Friday the 13th, 2018: Mr. Rzewski is celebrating a big birthday in London as Igor Levit plays a premiere at Wigmore Hall.
Next Thursday the Del Sol String Quartet plays Rzewski music old and new at Miller Theatre.
Two years ago Zachary Woolfe offered a valuable look at Rzewski’s politics. These days “political art” is everywhere: Rzewski’s whole life is an example of walking the walk as well as talking the talk.
One of the more important items in my CD collection is the Hat Hut recital of four North American Ballads and Squares. This used to be hard to find but is now streaming everywhere.
It’s impossible to overestimate the impact the North American Ballads had on me. For a time I was playing my own folk song arrangements in the Rzewski style (“I’ve Been Working on the Railroad,” “My Darling Clementine,” and so forth). This was the music that Yves Beauvais became interested in producing for a Columbia release. I didn’t feel right about entering the larger marketplace doing Rzewski knock-offs, so I blew Yves off. Six months later I called him back and said, “There’s this new band, the Bad Plus, which I think would actually be a good signing…”

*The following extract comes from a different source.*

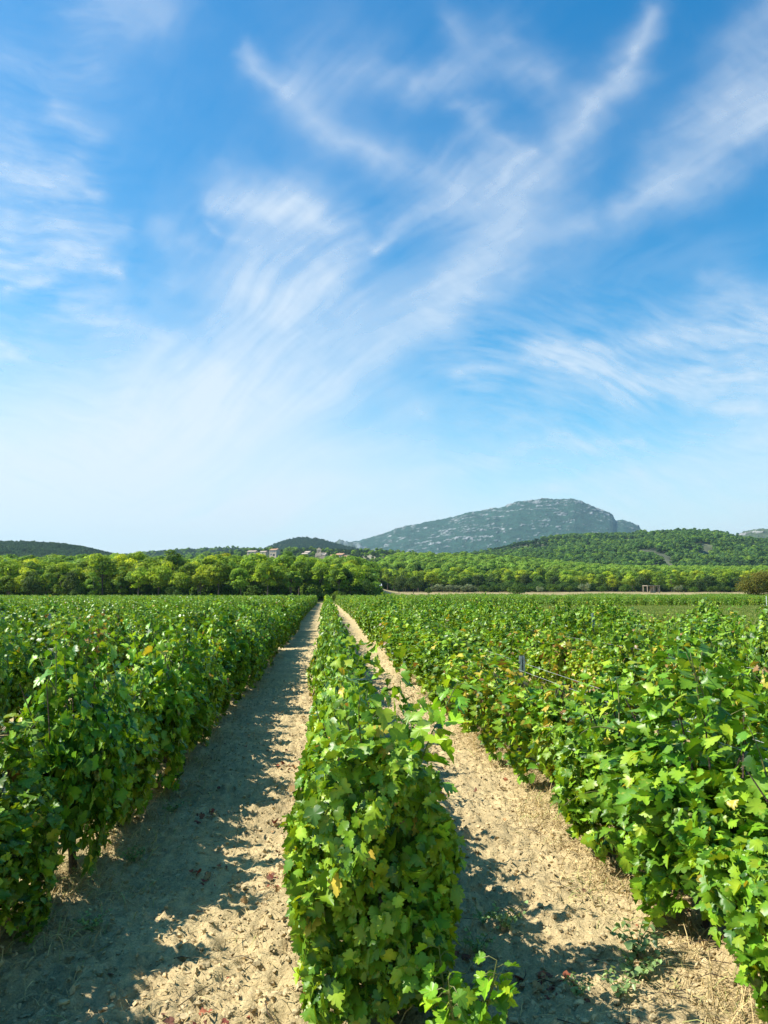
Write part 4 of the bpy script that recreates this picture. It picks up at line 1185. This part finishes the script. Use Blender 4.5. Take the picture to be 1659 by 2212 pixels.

Rzewski improvises his own terrific cadenzas. Recently I heard Igor Levit play “Which Side Are You On” and improvise his own cadenza. It was an exciting circumstance quite rare from a concert pianist of Levit’s stature. (I wonder if Levit would be improvising in public without Rzewski’s encouraging cue.)
Afterwards Levit told me there were two more Ballads composed since the first four. What!? Yes, indeed. Number 5, “It Makes a Long Time Man Feel Bad,” is a long and difficult masterpiece. Like most of Rzewski’s music, the score is available for free at IMSLP. A concert recording by the composer from 2000 is available as well, although there is something recalcitrant about the file (I haven’t been able to get it to play through smoothly yet).
The tune is first presented as a blues. Offhand I’d say there is only one person that gets permission to do this kind of thing — write an ornamented bluesy tune for huge European piano variations — and their name is Frederic Rzewski.

(full score is at IMSLP)
Thank you Mr. Frederic Rzewski for an impossibly great contribution to music and humanity overall. Happy 80th birthday!